TASK OBJECTIVE> Copy the material that follows word for word and omit its pictures.

DATA SECTION>
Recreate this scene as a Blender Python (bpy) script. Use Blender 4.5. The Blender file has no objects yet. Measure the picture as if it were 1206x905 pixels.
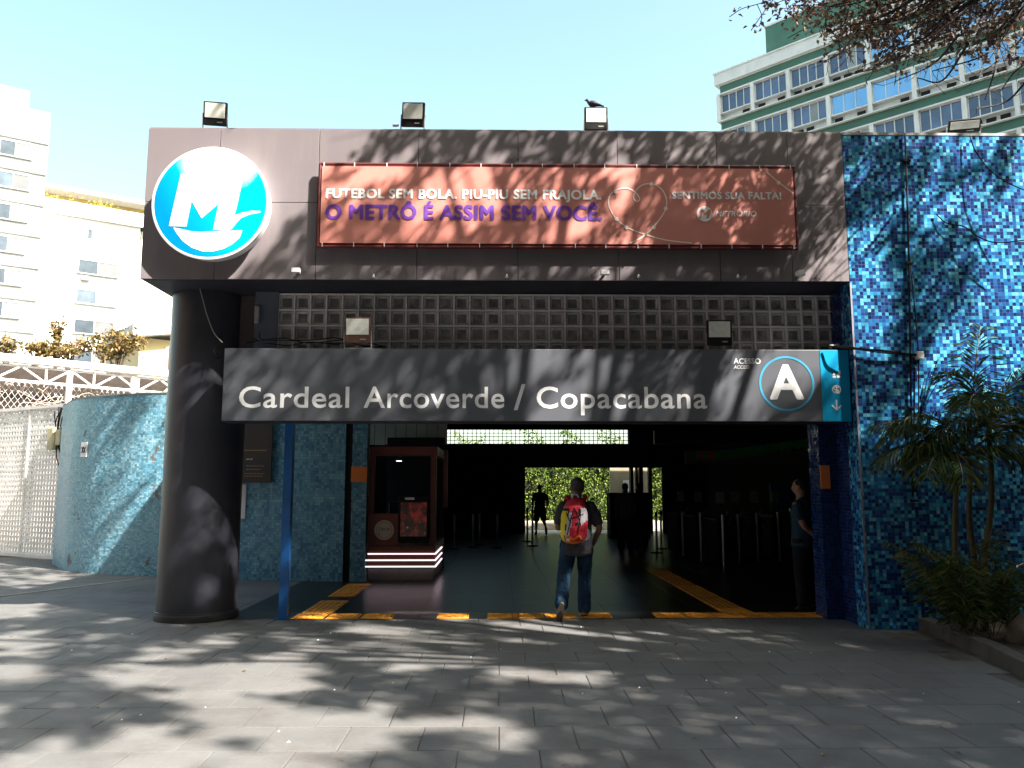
import bpy, bmesh, math, random
import numpy as np
from mathutils import Vector, Matrix, noise as mnoise
from mathutils.geometry import tessellate_polygon
SC = bpy.context.scene
C = SC.collection
R = math.radians
PI = math.pi
random.seed(7)

# ------------------------------------------------------------------ camera
F_PX, PITCH, YAW, EYE = 947.0, R(7.34), R(0.9), 1.607
cam_d = bpy.data.cameras.new('camera'); cam = bpy.data.objects.new('camera', cam_d); C.objects.link(cam)
cam_d.sensor_width = 36; cam_d.lens = 36 * F_PX / 1206
cam_d.clip_start = 0.05; cam_d.clip_end = 3000
cam.location = (0, 0, EYE)
cam.rotation_euler = (R(90) + PITCH, 0, -YAW)
SC.camera = cam
FW = Vector((math.sin(YAW) * math.cos(PITCH), math.cos(YAW) * math.cos(PITCH), math.sin(PITCH)))
RT = Vector((math.cos(YAW), -math.sin(YAW), 0))
UP = RT.cross(FW)
EYEV = Vector((0, 0, EYE))

def at(px, py, Y=None, Z=None, X=None):
    """real place of a measured point, on a known plane of the station"""
    d = FW + RT * ((px - 603) / F_PX) + UP * ((452.5 - py) / F_PX)
    if Y is not None: s = Y / d.y
    elif Z is not None: s = (Z - EYE) / d.z
    else: s = X / d.x
    return EYEV + d * s

def proj(p):
    d = Vector(p) - EYEV
    z = d.dot(FW)
    if z < 0.05: return None
    return 603 + F_PX * d.dot(RT) / z, 452.5 - F_PX * d.dot(UP) / z

# ------------------------------------------------------------------ light
SUN = Vector((0.78, -0.56, 1.0)).normalized()          # towards the sun
w = bpy.data.worlds.new('World'); SC.world = w; w.use_nodes = True
nt = w.node_tree; nt.nodes.clear()
sky = nt.nodes.new('ShaderNodeTexSky'); sky.sky_type = 'NISHITA'; sky.sun_disc = False
sky.sun_elevation = math.asin(SUN.z); sky.sun_rotation = math.atan2(SUN.x, SUN.y)
sky.altitude = 0; sky.air_density = 1.0; sky.dust_density = 3.0; sky.ozone_density = 0.0
bg = nt.nodes.new('ShaderNodeBackground'); bg.inputs['Strength'].default_value = 0.115
wo = nt.nodes.new('ShaderNodeOutputWorld')
tint = nt.nodes.new('ShaderNodeMix'); tint.data_type = 'RGBA'; tint.blend_type = 'MULTIPLY'
tint.inputs['Factor'].default_value = 1; tint.inputs['B'].default_value = (1.06, 1.17, 0.97, 1)
nt.links.new(sky.outputs[0], tint.inputs['A']); nt.links.new(tint.outputs['Result'], bg.inputs['Color'])
nt.links.new(bg.outputs[0], wo.inputs['Surface'])
sl = bpy.data.lights.new('sun', 'SUN'); sl.energy = 5.0; sl.angle = R(0.7); sl.color = (1.0, 0.92, 0.81)
so = bpy.data.objects.new('sun', sl); C.objects.link(so)
so.rotation_euler = SUN.to_track_quat('Z', 'Y').to_euler(); so.location = (12, -6, 20)
SC.view_settings.view_transform = 'Standard'; SC.view_settings.look = 'None'
SC.view_settings.exposure = 2.0; SC.view_settings.gamma = 1
SC.cycles.max_bounces = 8; SC.cycles.diffuse_bounces = 4; SC.cycles.glossy_bounces = 4
SC.cycles.transparent_max_bounces = 8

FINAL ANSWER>
Recreate this scene as a Blender Python (bpy) script. Use Blender 4.5. The Blender file has no objects yet. Measure the picture as if it were 1206x905 pixels.
import bpy, bmesh, math, random
import numpy as np
from mathutils import Vector, Matrix, noise as mnoise
from mathutils.geometry import tessellate_polygon
SC = bpy.context.scene
C = SC.collection
R = math.radians
PI = math.pi
random.seed(7)

# ------------------------------------------------------------------ camera
F_PX, PITCH, YAW, EYE = 947.0, R(7.34), R(0.9), 1.607
cam_d = bpy.data.cameras.new('camera'); cam = bpy.data.objects.new('camera', cam_d); C.objects.link(cam)
cam_d.sensor_width = 36; cam_d.lens = 36 * F_PX / 1206
cam_d.clip_start = 0.05; cam_d.clip_end = 3000
cam.location = (0, 0, EYE)
cam.rotation_euler = (R(90) + PITCH, 0, -YAW)
SC.camera = cam
FW = Vector((math.sin(YAW) * math.cos(PITCH), math.cos(YAW) * math.cos(PITCH), math.sin(PITCH)))
RT = Vector((math.cos(YAW), -math.sin(YAW), 0))
UP = RT.cross(FW)
EYEV = Vector((0, 0, EYE))

def at(px, py, Y=None, Z=None, X=None):
    """real place of a measured point, on a known plane of the station"""
    d = FW + RT * ((px - 603) / F_PX) + UP * ((452.5 - py) / F_PX)
    if Y is not None: s = Y / d.y
    elif Z is not None: s = (Z - EYE) / d.z
    else: s = X / d.x
    return EYEV + d * s

def proj(p):
    d = Vector(p) - EYEV
    z = d.dot(FW)
    if z < 0.05: return None
    return 603 + F_PX * d.dot(RT) / z, 452.5 - F_PX * d.dot(UP) / z

# ------------------------------------------------------------------ light
SUN = Vector((0.78, -0.56, 1.0)).normalized()          # towards the sun
w = bpy.data.worlds.new('World'); SC.world = w; w.use_nodes = True
nt = w.node_tree; nt.nodes.clear()
sky = nt.nodes.new('ShaderNodeTexSky'); sky.sky_type = 'NISHITA'; sky.sun_disc = False
sky.sun_elevation = math.asin(SUN.z); sky.sun_rotation = math.atan2(SUN.x, SUN.y)
sky.altitude = 0; sky.air_density = 1.0; sky.dust_density = 3.0; sky.ozone_density = 0.0
bg = nt.nodes.new('ShaderNodeBackground'); bg.inputs['Strength'].default_value = 0.115
wo = nt.nodes.new('ShaderNodeOutputWorld')
tint = nt.nodes.new('ShaderNodeMix'); tint.data_type = 'RGBA'; tint.blend_type = 'MULTIPLY'
tint.inputs['Factor'].default_value = 1; tint.inputs['B'].default_value = (1.06, 1.17, 0.97, 1)
nt.links.new(sky.outputs[0], tint.inputs['A']); nt.links.new(tint.outputs['Result'], bg.inputs['Color'])
nt.links.new(bg.outputs[0], wo.inputs['Surface'])
sl = bpy.data.lights.new('sun', 'SUN'); sl.energy = 5.0; sl.angle = R(0.7); sl.color = (1.0, 0.92, 0.81)
so = bpy.data.objects.new('sun', sl); C.objects.link(so)
so.rotation_euler = SUN.to_track_quat('Z', 'Y').to_euler(); so.location = (12, -6, 20)
SC.view_settings.view_transform = 'Standard'; SC.view_settings.look = 'None'
SC.view_settings.exposure = 2.0; SC.view_settings.gamma = 1
SC.cycles.max_bounces = 8; SC.cycles.diffuse_bounces = 4; SC.cycles.glossy_bounces = 4
SC.cycles.transparent_max_bounces = 8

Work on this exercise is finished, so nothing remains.